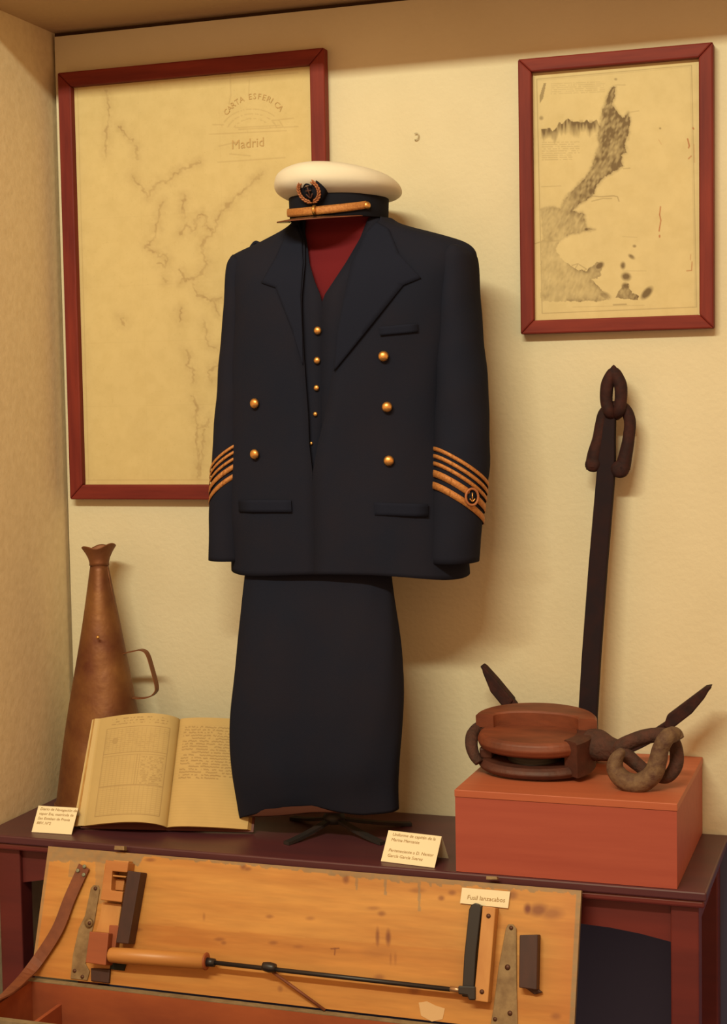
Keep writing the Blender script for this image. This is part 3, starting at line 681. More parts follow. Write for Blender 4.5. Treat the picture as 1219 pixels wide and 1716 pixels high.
tube('handle', hp, .0075, M['megadark'], mg, 8, k=4, flat=(1.0, .3), up=(0, 1, 0)) if False else None
V = []; C_ = catmull(hp, 5)
for i, p in enumerate(C_):
    for (dy, dn) in ((-.008, 0), (.008, 0), (.008, .0022), (-.008, .0022)):
        a = C_[min(i+1, len(C_)-1)]-C_[max(i-1, 0)]; nn = np.cross(a, (0, 1, 0)); nn /= np.linalg.norm(nn); V.append(p+np.array([0, dy, 0])+nn*dn)
n = len(C_)-1
mesh('handle', V, [(0, 1, 2, 3), (4*n, 4*n+3, 4*n+2, 4*n+1)]+[(4*i+j, 4*i+(j+1) % 4, 4*i+4+(j+1) % 4, 4*i+4+j) for i in range(n) for j in range(4)], M['megadark'], mg, False)

# ================================================================== LOG BOOK
bL = np.array([-.809, -.297, T+.004]); bR = np.array([-.471, -.236, T+.004]); bG = (bL+bR)/2
bx = (bR-bL)/np.linalg.norm(bR-bL); back = np.array([-bx[1], bx[0], 0.])
lean = math.radians(59); by = np.array([0, 0, 1.])*math.sin(lean)+back*math.cos(lean)   # up the page
bnrm = np.cross(bx, by)       # towards the reader
HB = .224; gu = onZ(276, 1390, T+.012)
gx = float(np.dot(gu-bL, bx)); WT = np.linalg.norm(bR-bL)
bk = empty('log_book', (bG[0], bG[1], T), 'open handwritten log book with yellowed ruled pages leaning beside the brass megaphone', 'book')
off0 = .010
def pagez(s):   # bulge of the pages, s signed distance from gutter
    a = abs(s)
    t = min(a/.168, 1); return off0+.003+(.036 if s < 0 else .014)*math.sin(PI*t**.62)**.9+.004*(1-t)*0
def bp_(s, t, h): return bL+bx*(gx+s)+by*(t*HB)+bnrm*h
def page(sgn, wdt, colfn, nm):
    def fn(u, v):
        s = sgn*u*wdt; h = np.array([pagez(x) for x in s])+.004*(1-v)*0
        # fan of the sheet: bottom wider than top
        s2 = s*(1+.0*(v))
        P = bL[None, :]+bx[None, :]*(gx+s2)[:, None]+by[None, :]*((1-v)*HB)[:, None]+bnrm[None, :]*h[:, None]
        return P[:, 0], P[:, 1], P[:, 2]
    o = sheet(nm, fn, 190, 250, colfn, M['page'], bk, True); return o
PG = np.array([.52, .39, .175]); PI_ = np.array([.20, .12, .055])
def lpage(px, py, u, v):
    C = np.tile(PG, (len(px), 1)); a = np.zeros(px.shape)
    g = lambda c_, w_: np.clip(1-np.abs(c_)/w_, 0, 1)
    uu = u; inb = (uu > .07) & (uu < .86)
    def hl(vv, u0, u1, s): return np.where((u > u0) & (u < u1), g(v-vv, .0045)*s, 0)
    def vl(uv, v0, v1, s): return np.where((v > v0) & (v < v1), g(u-uv, .006)*s, 0)
    for vv, s in ((.12, .5), (.36, .55), (.385, .35), (.665, .6), (.93, .65)): a = np.maximum(a, hl(vv, .07, .86, s))
    for uv in (.07, .86): a = np.maximum(a, vl(uv, .12, .93, .5))
    for vv in np.arange(.14, .92, .0185): a = np.maximum(a, hl(vv, .07, .86, .20))
    for uv in np.arange(.12, .86, .052): a = np.maximum(a, vl(uv, .13, .36, .22)); a = np.maximum(a, vl(uv, .67, .93, .22)); a = np.maximum(a, np.where(u > .40, vl(uv, .39, .66, .25), 0))
    a = np.maximum(a, vl(.40, .385, .665, .5)); a = np.maximum(a, vl(.37, .385, .665, .4))
    wr = (vnoise(u*190, v*260, 3) > .52)
    for vv in (.035, .06, .085): a = np.maximum(a, np.where(wr & (u > .1) & (u < .8), g(v-vv, .008)*.5, 0))
    for vv in np.arange(.40, .66, .0185): a = np.maximum(a, np.where(wr & (u < .35) & (u > .09), g(v-vv-.008, .007)*.42, 0))
    for vv in np.arange(.15, .36, .0185): a = np.maximum(a, np.where(wr & (vnoise(u*40, v*40, 5) > .5) & inb, g(v-vv-.008, .007)*.3, 0))
    a = np.maximum(a, np.where(np.hypot((u-.72), (v-.24)*1.3) < .04, .25, 0))
    C = mixc(C, PI_, np.clip(a*1.25, 0, .9)); return C*(.93+.1*fbm(px, py, 25))[:, None]
def rpage(px, py, u, v):
    C = np.tile(PG*np.array([1.0, .97, .93]), (len(px), 1)); a = np.zeros(px.shape); g = lambda c_, w_: np.clip(1-np.abs(c_)/w_, 0, 1)
    for i, vv in enumerate(np.arange(.06, .97, .0262)):
        a = np.maximum(a, g(v-vv-.012, .004)*.13)
        wr = vnoise(u*140, v*0+i*7.7, 3); hv = vnoise(u*330, v*0+i*3.1, 3)
        if vv < .56 and vv > .07:
            wav = .006*(vnoise(u*60, v*0+i, 3)-.5)+.010*(hv-.5)+.012*u
            a = np.maximum(a, np.where((wr > .33) & (u > (.08 if i % 5 else .2)) & (u < (.97 if vv < .54 else .6)), g(v-vv-wav, .0085)*.75, 0))
    C = mixc(C, PI_, a*.85); return C*(.93+.1*fbm(px, py, 25))[:, None]
page(-1, gx-.006, lpage, 'left_page'); page(1, WT-gx-.004, rpage, 'right_page')
# page blocks beneath the open leaves
def pblock(sgn, wdt, name):
    V = []; n = 20
    for i in range(n+1):
        s = sgn*(.0008+(wdt-.0008)*i/n); h = pagez(s)-.0015; lo = h-.004-.005*(i/n)
        ex = sgn*.006*(i/n)
        for t in (.001, .999):
            V.append(bp_(s, t, h)); V.append(bp_(s+ex, t, lo))
    Fc = []
    for i in range(n):
        a = 4*i; b = a+4
        Fc += [(a, b, b+2, a+2), (a+1, a+3, b+3, b+1), (a, a+1, b+1, b), (a+2, b+2, b+3, a+3)]
    Fc += [(0, 2, 3, 1), (4*n, 4*n+1, 4*n+3, 4*n+2)]
    mesh(name, V, Fc, M['pageedge'], bk)
pblock(-1, gx-.006, 'page_block'); pblock(1, WT-gx-.004, 'page_block')
def slab(name, s0, s1, t0, t1, h0, h1, m):
    V = [bp_(s, t, h) for s in (s0, s1) for t in (t0, t1) for h in (h0, h1)]
    return mesh(name, V, [(0, 1, 3, 2), (4, 6, 7, 5), (0, 4, 5, 1), (2, 3, 7, 6), (0, 2, 6, 4), (1, 5, 7, 3)], m, bk)
slab('cover_board', -gx-.002, -.006, -.012, 1.012, .0008, .005, M['coverred']); slab('cover_board', .006, WT-gx+.006, -.012, 1.012, .0008, .005, M['coverred']); slab('spine', -.006, .006, -.012, 1.012, .0003, .004, M['coverred'])
for q in (.035, .085):   # loose leaves fanned at the left edge
    pass
for e0, e1, hh, m_ in ((.0, .010, .0115, 'card'), (.008, .016, .0085, 'pageedge'), (.013, .0215, .006, 'card')):
    V = [bp_(-gx+.004-e1*(1-.35*t), t, hh) for t in (.0, 1)]+[bp_(-gx+.008-e0*(1-.35*t), t, hh+.001) for t in (1, .0)]
    solid(mesh('loose_leaf', V, [(0, 1, 2, 3)], M['pageedge'] if m_ == 'pageedge' else M['leafpaper'], bk), .0006, 0)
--
§ **What this task involves**
Only lines belong in the copy: transcribe those from the start of the data through the line that contains "M['megadark'], mg, False)", and skip the pictures.

§ **Written solution**
Keep writing the Blender script for this image. This is part 3, starting at line 681. More parts follow. Write for Blender 4.5. Treat the picture as 1219 pixels wide and 1716 pixels high.
tube('handle', hp, .0075, M['megadark'], mg, 8, k=4, flat=(1.0, .3), up=(0, 1, 0)) if False else None
V = []; C_ = catmull(hp, 5)
for i, p in enumerate(C_):
    for (dy, dn) in ((-.008, 0), (.008, 0), (.008, .0022), (-.008, .0022)):
        a = C_[min(i+1, len(C_)-1)]-C_[max(i-1, 0)]; nn = np.cross(a, (0, 1, 0)); nn /= np.linalg.norm(nn); V.append(p+np.array([0, dy, 0])+nn*dn)
n = len(C_)-1
mesh('handle', V, [(0, 1, 2, 3), (4*n, 4*n+3, 4*n+2, 4*n+1)]+[(4*i+j, 4*i+(j+1) % 4, 4*i+4+(j+1) % 4, 4*i+4+j) for i in range(n) for j in range(4)], M['megadark'], mg, False)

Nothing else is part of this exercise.